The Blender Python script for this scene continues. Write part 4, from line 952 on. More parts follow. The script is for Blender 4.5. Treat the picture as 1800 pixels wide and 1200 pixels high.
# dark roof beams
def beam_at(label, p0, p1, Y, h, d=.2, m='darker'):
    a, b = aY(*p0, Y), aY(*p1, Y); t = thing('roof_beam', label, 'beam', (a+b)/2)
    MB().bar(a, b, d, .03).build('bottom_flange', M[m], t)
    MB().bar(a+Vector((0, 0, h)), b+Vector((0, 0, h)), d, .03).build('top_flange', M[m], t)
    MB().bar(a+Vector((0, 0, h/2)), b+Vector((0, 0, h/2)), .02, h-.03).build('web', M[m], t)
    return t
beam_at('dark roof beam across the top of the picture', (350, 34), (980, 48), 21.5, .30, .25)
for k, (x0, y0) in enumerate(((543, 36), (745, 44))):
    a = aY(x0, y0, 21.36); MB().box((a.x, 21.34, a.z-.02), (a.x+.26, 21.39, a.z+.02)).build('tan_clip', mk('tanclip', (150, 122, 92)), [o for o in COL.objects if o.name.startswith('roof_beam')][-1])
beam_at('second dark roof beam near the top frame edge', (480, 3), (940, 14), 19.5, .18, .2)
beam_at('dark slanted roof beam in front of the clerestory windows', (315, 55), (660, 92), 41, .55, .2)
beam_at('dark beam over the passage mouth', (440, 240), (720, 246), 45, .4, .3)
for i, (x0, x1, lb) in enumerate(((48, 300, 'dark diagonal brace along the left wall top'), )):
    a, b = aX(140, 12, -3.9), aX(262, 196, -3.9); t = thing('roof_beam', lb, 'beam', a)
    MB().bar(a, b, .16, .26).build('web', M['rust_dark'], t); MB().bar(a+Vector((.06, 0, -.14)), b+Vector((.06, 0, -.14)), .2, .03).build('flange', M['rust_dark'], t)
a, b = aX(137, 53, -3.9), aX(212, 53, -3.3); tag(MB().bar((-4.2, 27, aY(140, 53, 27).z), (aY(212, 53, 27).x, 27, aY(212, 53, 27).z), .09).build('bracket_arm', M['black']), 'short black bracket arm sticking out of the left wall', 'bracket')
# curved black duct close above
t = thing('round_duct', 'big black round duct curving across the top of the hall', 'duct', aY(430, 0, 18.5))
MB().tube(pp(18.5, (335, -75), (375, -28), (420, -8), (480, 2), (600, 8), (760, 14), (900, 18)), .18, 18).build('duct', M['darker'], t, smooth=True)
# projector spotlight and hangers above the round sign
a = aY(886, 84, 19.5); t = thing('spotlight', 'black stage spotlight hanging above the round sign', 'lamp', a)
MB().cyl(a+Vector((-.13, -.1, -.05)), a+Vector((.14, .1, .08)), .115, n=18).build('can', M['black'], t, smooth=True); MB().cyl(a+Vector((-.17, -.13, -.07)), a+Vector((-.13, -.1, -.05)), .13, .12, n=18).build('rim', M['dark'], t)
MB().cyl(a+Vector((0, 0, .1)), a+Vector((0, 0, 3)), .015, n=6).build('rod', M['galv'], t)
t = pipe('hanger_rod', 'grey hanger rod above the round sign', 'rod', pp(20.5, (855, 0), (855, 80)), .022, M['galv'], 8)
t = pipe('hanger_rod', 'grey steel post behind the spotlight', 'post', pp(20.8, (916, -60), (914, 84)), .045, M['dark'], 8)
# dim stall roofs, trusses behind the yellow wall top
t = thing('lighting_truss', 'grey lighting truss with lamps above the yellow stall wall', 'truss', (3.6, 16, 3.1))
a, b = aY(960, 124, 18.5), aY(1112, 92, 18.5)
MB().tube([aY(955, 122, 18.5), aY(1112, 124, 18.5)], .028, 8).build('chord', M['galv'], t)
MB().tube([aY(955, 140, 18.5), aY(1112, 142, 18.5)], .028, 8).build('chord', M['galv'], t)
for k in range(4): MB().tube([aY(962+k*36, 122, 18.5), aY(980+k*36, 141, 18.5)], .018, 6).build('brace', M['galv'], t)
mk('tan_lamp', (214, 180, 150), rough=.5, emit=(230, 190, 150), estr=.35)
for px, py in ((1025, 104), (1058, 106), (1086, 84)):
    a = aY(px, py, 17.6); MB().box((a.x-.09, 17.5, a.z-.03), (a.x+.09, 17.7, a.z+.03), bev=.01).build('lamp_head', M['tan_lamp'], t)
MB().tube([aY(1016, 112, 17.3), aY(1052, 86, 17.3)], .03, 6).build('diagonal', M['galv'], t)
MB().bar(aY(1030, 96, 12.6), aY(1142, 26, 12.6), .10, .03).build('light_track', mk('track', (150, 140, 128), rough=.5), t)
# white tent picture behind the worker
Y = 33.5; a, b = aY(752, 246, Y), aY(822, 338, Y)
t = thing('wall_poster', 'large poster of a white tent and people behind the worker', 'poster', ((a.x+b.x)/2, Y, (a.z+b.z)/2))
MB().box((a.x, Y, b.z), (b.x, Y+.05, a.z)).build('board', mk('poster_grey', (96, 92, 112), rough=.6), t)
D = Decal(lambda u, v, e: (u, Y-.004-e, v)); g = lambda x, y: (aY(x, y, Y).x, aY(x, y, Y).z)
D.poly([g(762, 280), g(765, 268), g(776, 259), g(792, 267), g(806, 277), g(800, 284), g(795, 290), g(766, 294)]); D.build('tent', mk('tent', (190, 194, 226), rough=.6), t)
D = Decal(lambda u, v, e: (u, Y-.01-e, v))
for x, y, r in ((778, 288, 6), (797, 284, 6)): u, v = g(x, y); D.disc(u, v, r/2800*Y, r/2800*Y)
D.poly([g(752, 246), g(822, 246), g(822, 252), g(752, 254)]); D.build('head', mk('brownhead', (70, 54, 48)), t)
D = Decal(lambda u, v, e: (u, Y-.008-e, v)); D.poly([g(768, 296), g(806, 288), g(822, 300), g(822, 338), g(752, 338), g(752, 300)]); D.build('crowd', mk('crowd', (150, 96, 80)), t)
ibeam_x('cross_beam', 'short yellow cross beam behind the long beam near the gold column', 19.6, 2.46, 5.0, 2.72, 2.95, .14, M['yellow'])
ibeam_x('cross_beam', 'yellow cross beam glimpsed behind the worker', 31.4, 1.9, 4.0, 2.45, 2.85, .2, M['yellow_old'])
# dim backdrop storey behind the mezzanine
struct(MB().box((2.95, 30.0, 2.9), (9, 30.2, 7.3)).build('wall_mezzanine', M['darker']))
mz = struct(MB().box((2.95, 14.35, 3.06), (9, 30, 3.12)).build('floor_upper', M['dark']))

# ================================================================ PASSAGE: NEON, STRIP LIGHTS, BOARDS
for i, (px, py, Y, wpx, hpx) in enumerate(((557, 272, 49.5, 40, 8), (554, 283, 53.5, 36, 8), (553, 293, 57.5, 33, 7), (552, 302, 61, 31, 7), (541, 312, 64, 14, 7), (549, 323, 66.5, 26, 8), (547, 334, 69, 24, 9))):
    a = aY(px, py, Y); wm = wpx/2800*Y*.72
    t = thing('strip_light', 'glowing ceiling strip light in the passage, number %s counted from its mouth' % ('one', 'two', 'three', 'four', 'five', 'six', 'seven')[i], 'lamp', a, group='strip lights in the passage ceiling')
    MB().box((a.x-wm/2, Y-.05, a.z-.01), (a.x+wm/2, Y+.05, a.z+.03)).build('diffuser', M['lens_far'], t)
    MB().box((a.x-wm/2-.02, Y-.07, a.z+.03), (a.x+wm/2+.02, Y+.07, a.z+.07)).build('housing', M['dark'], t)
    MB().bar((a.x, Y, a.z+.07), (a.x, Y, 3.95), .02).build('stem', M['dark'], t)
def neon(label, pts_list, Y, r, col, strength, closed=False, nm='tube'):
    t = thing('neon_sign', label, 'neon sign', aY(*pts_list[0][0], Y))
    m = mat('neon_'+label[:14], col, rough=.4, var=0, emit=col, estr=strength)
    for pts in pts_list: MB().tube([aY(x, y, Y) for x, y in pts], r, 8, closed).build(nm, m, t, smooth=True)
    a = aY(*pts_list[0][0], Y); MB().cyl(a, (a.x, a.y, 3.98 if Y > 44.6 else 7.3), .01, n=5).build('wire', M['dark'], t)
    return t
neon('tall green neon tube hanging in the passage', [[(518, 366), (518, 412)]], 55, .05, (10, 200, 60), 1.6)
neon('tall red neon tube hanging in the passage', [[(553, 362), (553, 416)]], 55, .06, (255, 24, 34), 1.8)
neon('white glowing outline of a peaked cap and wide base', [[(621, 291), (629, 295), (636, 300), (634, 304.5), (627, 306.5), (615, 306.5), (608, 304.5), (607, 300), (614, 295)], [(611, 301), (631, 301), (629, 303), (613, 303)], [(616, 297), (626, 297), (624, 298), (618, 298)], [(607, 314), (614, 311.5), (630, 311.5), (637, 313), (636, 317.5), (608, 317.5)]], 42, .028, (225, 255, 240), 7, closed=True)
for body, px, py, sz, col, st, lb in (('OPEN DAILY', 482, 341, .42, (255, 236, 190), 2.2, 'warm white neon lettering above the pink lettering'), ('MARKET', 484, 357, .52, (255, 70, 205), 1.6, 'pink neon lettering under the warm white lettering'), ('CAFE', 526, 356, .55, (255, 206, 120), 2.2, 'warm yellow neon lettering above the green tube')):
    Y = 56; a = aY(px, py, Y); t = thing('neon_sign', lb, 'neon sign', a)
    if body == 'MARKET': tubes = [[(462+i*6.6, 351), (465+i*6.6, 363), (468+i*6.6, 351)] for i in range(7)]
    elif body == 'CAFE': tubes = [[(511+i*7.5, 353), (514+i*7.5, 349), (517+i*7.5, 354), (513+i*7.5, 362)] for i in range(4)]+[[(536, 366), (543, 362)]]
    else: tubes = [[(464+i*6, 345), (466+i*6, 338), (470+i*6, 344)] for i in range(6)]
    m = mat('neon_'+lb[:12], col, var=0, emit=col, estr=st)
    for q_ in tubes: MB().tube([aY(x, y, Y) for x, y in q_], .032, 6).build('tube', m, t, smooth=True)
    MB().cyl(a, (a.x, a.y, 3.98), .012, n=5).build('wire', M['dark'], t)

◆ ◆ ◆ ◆

* [AIM]: Filter for "picture". Return all lines that hold it.

* [ANSWER BELOW]:
The Blender Python script for this scene continues. Write part 4, from line 952 on. More parts follow. The script is for Blender 4.5. Treat the picture as 1800 pixels wide and 1200 pixels high.
beam_at('dark roof beam across the top of the picture', (350, 34), (980, 48), 21.5, .30, .25)
# white tent picture behind the worker